Sunday, March 1, 2009

it's march.

Well, time fucking flies. I can't believe it's March. I am going to Ohio to work in homeless shelters in like, two weeks, apparently, and school will be out in like.... two months. Fuck.
Everything has been insane as usual. The cowboy informed me on Thursday that he cares about me as a friend and doesn't want to have sex with me because it would be just sex, with no love or anything. Bastard. I hate being cared about as a friend. He also likes to end our conversations by saying "take care of yourself." Try not to patronize me, sir, because I will really kick your ass. Anyway, I am over it legitimately by now (Sunday). Really. I am way too busy with other stuff to think about cowboys.
The mom I babysit for told me that she is pregnant! So in the fall when I come back I will get to still sit for Chris and help out with the new baby. I am so excited. I love babies. This mom also has the coolest tattoo ever - I want it. It is the multi-coloured puzzle piece that is basically the logo for anything related to autism. I really really like it.
Erica had friends stay over Friday. They were really funny boys. That was fun. That night my friend Jeff and I went to my other friend Jeff's birthday celebration at this gay bar downtown, Urge. That was... ridiculous. We didn't stay too long because my friend left without us seeing him so suddenly it was like, oh... okay... you're not here anymore... The go-go dancers were hilarious.

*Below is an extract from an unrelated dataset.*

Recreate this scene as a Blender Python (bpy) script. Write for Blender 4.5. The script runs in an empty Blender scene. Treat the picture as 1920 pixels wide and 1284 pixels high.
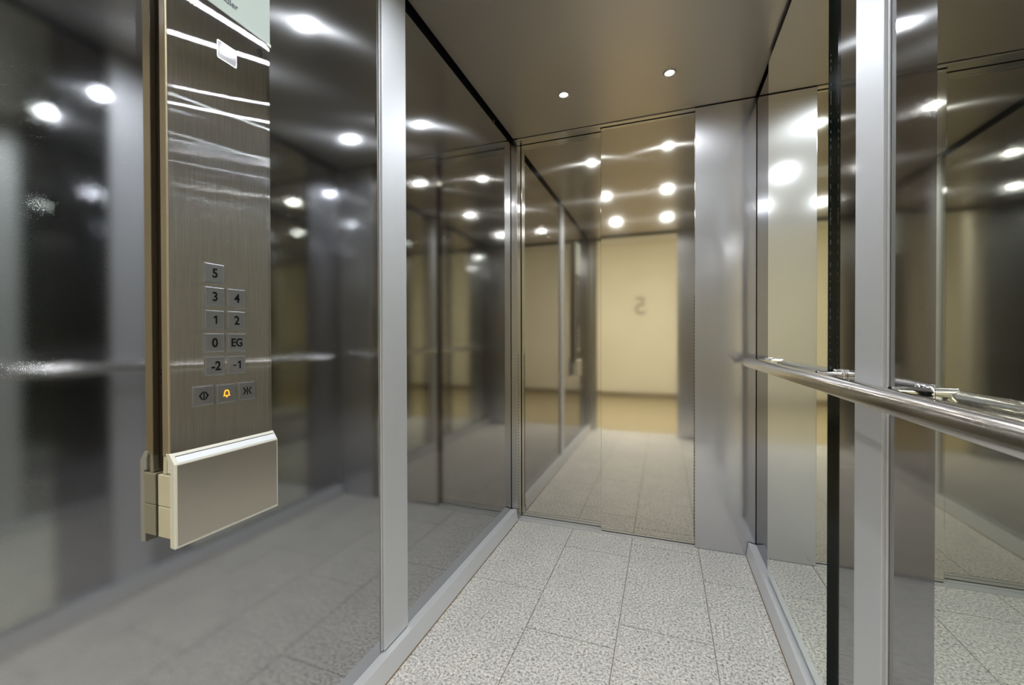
import bpy, bmesh, math, random
from mathutils import Matrix, Vector

random.seed(7)
C = bpy.context.scene.collection
SC = bpy.context.scene

# ------------------------------------------------------------------ camera
F_PX = 782.07                      # focal length in pixels of the 1920 px wide frame
YAW, PITCH, ROLL, EYE = math.radians(20.088), math.radians(-0.4453), math.radians(-0.1409), 1.0237
fw = Vector((-math.sin(YAW) * math.cos(PITCH), math.cos(YAW) * math.cos(PITCH), math.sin(PITCH)))
rt0 = Vector((math.cos(YAW), math.sin(YAW), 0))
up0 = rt0.cross(fw)
rt = rt0 * math.cos(ROLL) + up0 * math.sin(ROLL)
up = up0 * math.cos(ROLL) - rt0 * math.sin(ROLL)
cam_data = bpy.data.cameras.new('camera')
cam_data.sensor_width = 36
cam_data.lens = F_PX * 36 / 1920
cam_data.clip_start = 0.02
cam = bpy.data.objects.new('camera', cam_data)
cam.matrix_world = Matrix(((rt.x, up.x, -fw.x, 0), (rt.y, up.y, -fw.y, 0), (rt.z, up.z, -fw.z, EYE), (0, 0, 0, 1)))
C.objects.link(cam)
SC.camera = cam

# ------------------------------------------------------------------ world, exposure
w = bpy.data.worlds.new('world')
w.use_nodes = True
w.node_tree.nodes['Background'].inputs[0].default_value = (0.02, 0.02, 0.022, 1)
w.node_tree.nodes['Background'].inputs[1].default_value = 0.1
SC.world = w
SC.view_settings.view_transform = 'Standard'
SC.view_settings.look = 'None'
SC.view_settings.gamma = 1
SC.view_settings.exposure = 0.0
try:
    SC.view_settings.use_curve_mapping = False
except Exception:
    pass
cy = SC.cycles
cy.max_bounces = 20
cy.glossy_bounces = 16
cy.diffuse_bounces = 5
cy.transmission_bounces = 8
cy.sample_clamp_indirect = 90
cy.blur_glossy = 0.6
cy.use_denoising = True

LAMP = 1250.0                      # strength of each small ceiling spotlight
LANDING_W = 90.0                   # watts of the landing's lamp

ll = bpy.data.lights.new('landing_lamp', 'AREA')
ll.shape = 'RECTANGLE'
ll.size, ll.size_y = 1.6, 0.5
ll.energy = LANDING_W
ll.color = (1.0, 0.975, 0.91)
lo = bpy.data.objects.new('landing_lamp', ll)
lo.location = (-0.3, -0.72, 2.67)
C.objects.link(lo)

# ------------------------------------------------------------------ plan (metres; the camera stands at x = y = 0)
XL, XR = -0.818, 0.4032            # steel faces of the side walls
YF, YB = 2.222, -0.12              # faces of the front and rear walls
ZC = 2.15                          # ceiling
DR, DL = 2.25, 2.29                # faces of the two sliding door panels

# ------------------------------------------------------------------ materials
def new_mat(name):
    m = bpy.data.materials.new(name)
    m.use_nodes = True
    nt = m.node_tree
    for n in list(nt.nodes):
        nt.nodes.remove(n)
    out = nt.nodes.new('ShaderNodeOutputMaterial')
    return m, nt, out

def N(nt, typ, **kw):
    n = nt.nodes.new(typ)
    for k, v in kw.items():
        setattr(n, k, v)
    return n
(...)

Erica had to move back into my (our) bedroom yesterday because we are getting new suitemates, Christea and Samantha. Today we are essentially waiting for them to move in... and have been for an hour. They can move in any time after 10 today. I hope that they come before I have to go volunteer in Brooklyn... especially because the animal handler is maybe coming over tonight (yeah, I know, I decided AGAIN that maybs I will give him a shot) because his birthday (the big 2-6) is on Tuesday. Anyway, I don't want to JUST meet them and then be like, oh this animal handler is coming over for a while... no big... I hope that they are not bitches.
It is 11 AM and I am considering a glass of wine. Embarrassing.
All of my friends seem to be really fucked up right now and I kind of worry on a reg basis about a lot of them. So that's a bummer. Apparently people worry about me on a reg basis, too, though, so whatever.